Wednesday we had a front row seat for a quadrennial spectacle called presidential politics – when the remaining hopefuls went after each other at the Mesa Arts Center. For as much as things change the more they remain the same. Take for example Tempe’s 1930 City Council election in which 47 people competed in the Primary.

They were divided between two parties – 20 candidates on the Citizens’ Ticket; 27 running under the Civic Progress banner. The Primary winnowed the field down to 14 – a number that has not been equaled in many years.

Back in 1930, the entire council was up for election every two years. The mayor was chosen by the council, not by popular vote. Today we elect half of the council every four years.
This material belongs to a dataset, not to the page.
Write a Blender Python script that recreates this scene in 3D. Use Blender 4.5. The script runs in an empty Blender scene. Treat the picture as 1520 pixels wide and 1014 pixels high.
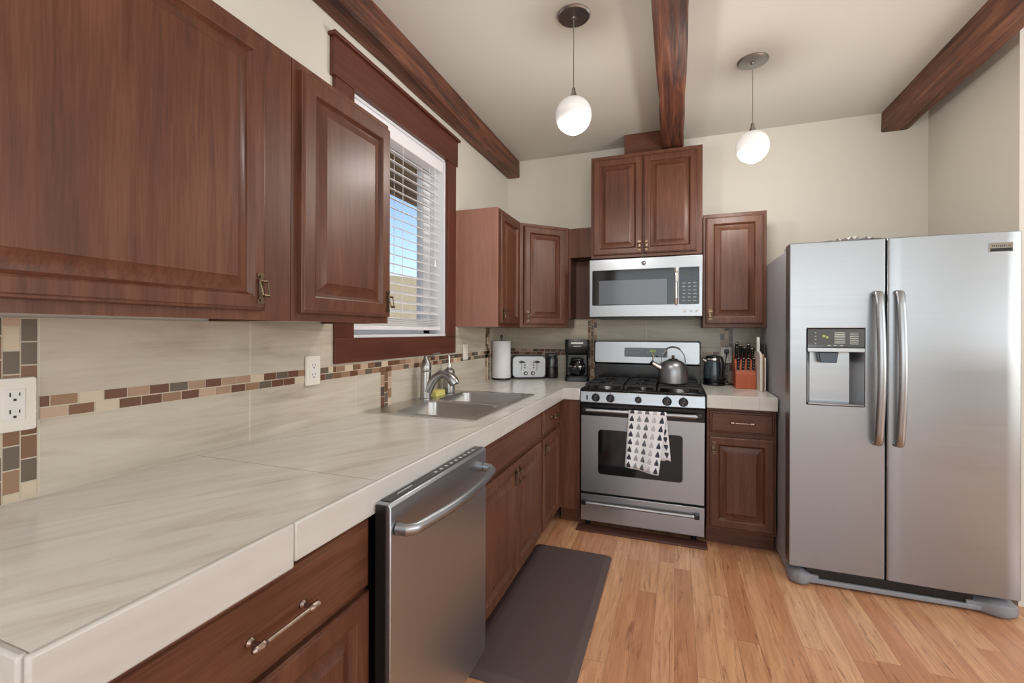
import bpy, math, random
from mathutils import Vector, Matrix
random.seed(7)
PI = math.pi
SC = bpy.context.scene
COL = SC.collection

# ------------------------------------------------------------------ camera
cam_d = bpy.data.cameras.new('camera'); cam = bpy.data.objects.new('camera', cam_d); COL.objects.link(cam)
cam.location = (0, 0, 1.294)
_yaw = Matrix.Rotation(0.349, 4, 'Z')
_roll = Matrix.Rotation(0.003, 4, 'Z')
cam.matrix_world = Matrix.Translation((0, 0, 1.294)) @ _yaw @ Matrix.Rotation(PI/2, 4, 'X') @ _roll
cam_d.sensor_width = 36.0; cam_d.sensor_fit = 'HORIZONTAL'
cam_d.lens = 665.4/1520*36.0
cam_d.shift_y = -(507-491.7)/1520
cam_d.clip_start = 0.02
SC.camera = cam

# ------------------------------------------------------------------ world, lights, exposure
SC.view_settings.view_transform = 'Standard'; SC.view_settings.look = 'None'
SC.view_settings.gamma = 1.0; SC.view_settings.use_curve_mapping = False
SC.view_settings.exposure = 0.06
W = bpy.data.worlds.new('sky'); SC.world = W; W.use_nodes = True
_n = W.node_tree.nodes; _l = W.node_tree.links
_sky = _n.new('ShaderNodeTexSky'); _sky.sky_type = 'NISHITA'; _sky.sun_disc = False
_sky.sun_elevation = math.radians(38); _sky.sun_rotation = math.radians(120)
_n['Background'].inputs['Strength'].default_value = 0.2
_l.new(_sky.outputs[0], _n['Background'].inputs['Color'])
def area_light(name, loc, rot, sx, sy, power, col):
    d = bpy.data.lights.new(name, 'AREA'); d.shape = 'RECTANGLE'; d.size = sx; d.size_y = sy
    d.energy = power; d.color = col
    o = bpy.data.objects.new(name, d); COL.objects.link(o); o.location = loc; o.rotation_euler = rot
    return o
# daylight through the windows of the open living area behind and right of the camera
area_light('rear_window_daylight', (1.0, -2.86, 1.55), (PI/2, 0, 0), 4.3, 2.0, 58, (0.90, 0.96, 1.0))
area_light('side_window_daylight', (4.36, 0.6, 1.45), (PI/2, 0, PI/2), 3.4, 1.9, 48, (0.90, 0.96, 1.0))
# unseen fill lights added out of view to brighten the ceiling
area_light('added_ceiling_fill', (0.9, -1.3, 1.1), (PI, 0, 0), 1.6, 1.6, 68, (0.92, 0.965, 1.0))
area_light('added_ceiling_fill', (2.9, 0.6, 1.1), (PI, 0, 0), 1.6, 1.6, 68, (0.92, 0.965, 1.0))
SC.cycles.diffuse_bounces = 8; SC.cycles.max_bounces = 14
# sun outside the kitchen window
_sd = bpy.data.lights.new('sun', 'SUN'); _sd.energy = 2.2; _sd.angle = 0.01; _so = bpy.data.objects.new('sun', _sd)
COL.objects.link(_so); _so.rotation_euler = (math.radians(52), 0, math.radians(60))

# ------------------------------------------------------------------ mesh builder
ROOTM = {}
def matrix_of(o):
    return ROOTM.get(o.name, Matrix.Identity(4))
class MB:
    def __init__(s): s.v = []; s.f = []; s.m = []; s.mi = 0
    def add(s, vs, fs):
        b = len(s.v); s.v += [Vector(p) for p in vs]
        for f in fs: s.f.append([b+i for i in f]); s.m.append(s.mi)
        return s
    def box(s, x0, x1, y0, y1, z0, z1):
        if x0 > x1: x0, x1 = x1, x0
        if y0 > y1: y0, y1 = y1, y0
        if z0 > z1: z0, z1 = z1, z0
        return s.add([(x0,y0,z0),(x1,y0,z0),(x1,y1,z0),(x0,y1,z0),(x0,y0,z1),(x1,y0,z1),(x1,y1,z1),(x0,y1,z1)],
              [(3,2,1,0),(4,5,6,7),(0,1,5,4),(1,2,6,5),(2,3,7,6),(3,0,4,7)])
    def obox(s, c, U, V, N, a, b, d):   # oriented box: centre, axes, full sizes
        c=Vector(c);U=Vector(U).normalized();V=Vector(V).normalized();N=Vector(N).normalized()
        P=[]
        for k in (-.5,.5):
            for (i,j) in ((-.5,-.5),(.5,-.5),(.5,.5),(-.5,.5)): P.append(c+U*a*i+V*b*j+N*d*k)
        return s.add(P,[(3,2,1,0),(4,5,6,7),(0,1,5,4),(1,2,6,5),(2,3,7,6),(3,0,4,7)])
    def loops(s, L, cap0=True, cap1=True, closed=True):   # skin a list of vertex loops
        b = len(s.v); n = len(L[0])
        for l in L: s.v += [Vector(p) for p in l]
        for k in range(len(L)-1):
            for i in range(n if closed else n-1):
                j=(i+1)%n
                s.f.append([b+k*n+i,b+k*n+j,b+(k+1)*n+j,b+(k+1)*n+i]); s.m.append(s.mi)
        if cap0: s.f.append([b+i for i in reversed(range(n))]); s.m.append(s.mi)
        if cap1: s.f.append([b+(len(L)-1)*n+i for i in range(n)]); s.m.append(s.mi)
        return s
    def lathe(s, prof, c=(0,0,0), seg=24, axis='z', sx=1, sy=1):
        c=Vector(c); L=[]
        for r,z in prof:
            r=max(r,1e-5); l=[]
            for i in range(seg):
                a=2*PI*i/seg; x,y=r*math.cos(a)*sx,r*math.sin(a)*sy
                p={'z':(x,y,z),'y':(x,-z,y),'x':(z,x,y)}[axis]   # 'y': profile runs towards -y
                l.append(c+Vector(p))
            L.append(l)
        return s.loops(L)
    def tube(s, pts, r, seg=10, flat=None):
        pts=[Vector(p) for p in pts]; n=len(pts); R=r if isinstance(r,(list,tuple)) else [r]*n; L=[]
        t0=(pts[1]-pts[0]).normalized(); up=Vector((0,0,1)) if abs(t0.z)<.9 else Vector((1,0,0))
        nrm=t0.cross(up).normalized()
        for i,p in enumerate(pts):
            t=(pts[min(i+1,n-1)]-pts[max(i-1,0)]).normalized()
            nrm=(nrm-t*nrm.dot(t)).normalized(); bn=t.cross(nrm)
            k=flat or (1,1)
            L.append([p+nrm*math.cos(2*PI*j/seg)*R[i]*k[0]+bn*math.sin(2*PI*j/seg)*R[i]*k[1] for j in range(seg)])
        return s.loops(L)
    def prism(s, poly, O, U, V, N, d):  # extrude 2d polygon in U,V by d along N
        O=Vector(O);U=Vector(U);V=Vector(V);N=Vector(N)
        return s.loops([[O+U*a+V*b for a,b in poly],[O+U*a+V*b+N*d for a,b in poly]])
    def sphere(s, c, r, seg=24, rings=14, sc=(1,1,1)):
        c=Vector(c); L=[]
        for k in range(1,rings):
            a=PI*k/rings; L.append([c+Vector((math.sin(a)*math.cos(2*PI*i/seg)*r*sc[0],math.sin(a)*math.sin(2*PI*i/seg)*r*sc[1],-math.cos(a)*r*sc[2])) for i in range(seg)])
        return s.loops(L)
    def build(s, name, mats, parent=None, bevel=0, seg=2, smooth=True, ang=35, world=True, sub=0):
        me=bpy.data.meshes.new(name)
        inv=matrix_of(parent).inverted() if (parent and world) else Matrix.Identity(4)
        me.from_pydata([inv@p for p in s.v],[],s.f)
        if not isinstance(mats,(list,tuple)): mats=[mats]
        for m in mats: me.materials.append(m)
        me.polygons.foreach_set('material_index',s.m)
        import bmesh
        bm=bmesh.new(); bm.from_mesh(me); bmesh.ops.recalc_face_normals(bm,faces=bm.faces); bm.to_mesh(me); bm.free()
        if smooth:
            me.polygons.foreach_set('use_smooth',[True]*len(me.polygons)); me.set_sharp_from_angle(angle=math.radians(ang))
        me.update()
        o=bpy.data.objects.new(name,me); COL.objects.link(o)
        if parent:
            o.parent=parent; ROOTM[o.name]=matrix_of(parent)
        if bevel:
            b=o.modifiers.new('bevel','BEVEL'); b.width=bevel; b.segments=seg; b.limit_method='ANGLE'; b.angle_limit=math.radians(40)
        if sub:
            m=o.modifiers.new('sub','SUBSURF'); m.levels=sub; m.render_levels=sub
        return o
def B(*a): return MB().box(*a)
def tag(o,label,cat,group=None):
    o['label']=label; o['category']=cat
    if group: o['group']=group
    return o
def thing(name,label,cat,loc=(0,0,0),rz=0,group=None):
    o=bpy.data.objects.new(name,None); COL.objects.link(o); o.empty_display_size=.05
    o.location=loc; o.rotation_euler=(0,0,rz)
    ROOTM[o.name]=Matrix.Translation(loc)@Matrix.Rotation(rz,4,'Z')
    return tag(o,label,cat,group)
def struct(o,label=None):
    o['kind']='structure'
    if label: o['label']=label
    return o
def copy_tree(o,parent=None):
    c=o.copy(); COL.objects.link(c)
    if parent: c.parent=parent
    for ch in list(o.children): copy_tree(ch,c)
    return c
def rrect(w,h,r,n=5):  # rounded rectangle polygon centred on 0
    P=[]
    for cx,cy,a0 in ((w/2-r,h/2-r,0),(-w/2+r,h/2-r,PI/2),(-w/2+r,-h/2+r,PI),(w/2-r,-h/2+r,1.5*PI)):
        for i in range(n+1):
            a=a0+PI/2*i/n; P.append((cx+r*math.cos(a),cy+r*math.sin(a)))
    return P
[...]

The large field of candidates may have had something to do with a 1929 lawsuit that was wending its way through the courts.

It seems that sometime earlier a J.W. Terrell filed an action against the Town of Tempe seeking the ouster of four council members – Dilworth Baird, T. A. Bailey, Hugh E. Laird and J. L. Felton.

In the suit Terrell alleged the “…defendants had received and taken from the town of Tempe, Baird, $185, Laird, $225, Bailey, $260, and Felton, $225, as salaries, under and by virtue of a motion or resolution passed by them as members of the common council providing that the members of the council be paid thereafter salaries of $5 per meeting, not to exceed eighteen meetings per year.”

Terrell claimed that was in violation of a state statute that read in part: “No… councilman of any town…shall, during the term for which he shall have been… elected, accept, take or receive to his own use, from the town…any sum of money or other thing of value… Every person who shall violate the provisions of this section, shall be deemed guilty of a misdemeanor and upon conviction thereof…shall be fined not less than one hundred dollars, nor more than three hundred dollars, such fine to go to the school fund of the county in which such town shall be located; and he shall also cease to be a…councilman of such town.”

According to court documents, “…the motion or resolution authorizing the payment of salaries was adjudged null and void and defendants were ordered to repay said sums to the town, which they did.”

Terrell believed that, as a result of the civil action, the four offenders should, according his interpretation of statute, be removed from office. The court denied the motion. In support of Terrell assertion, the State and County appealed.

In a legal proceeding, too complex to go into here, the court ruled that although the council members inappropriately authorized pay for themselves, they were not subject to ouster from office.

In the end, of the four defendants in the suit, only Hugh Laird was reelected.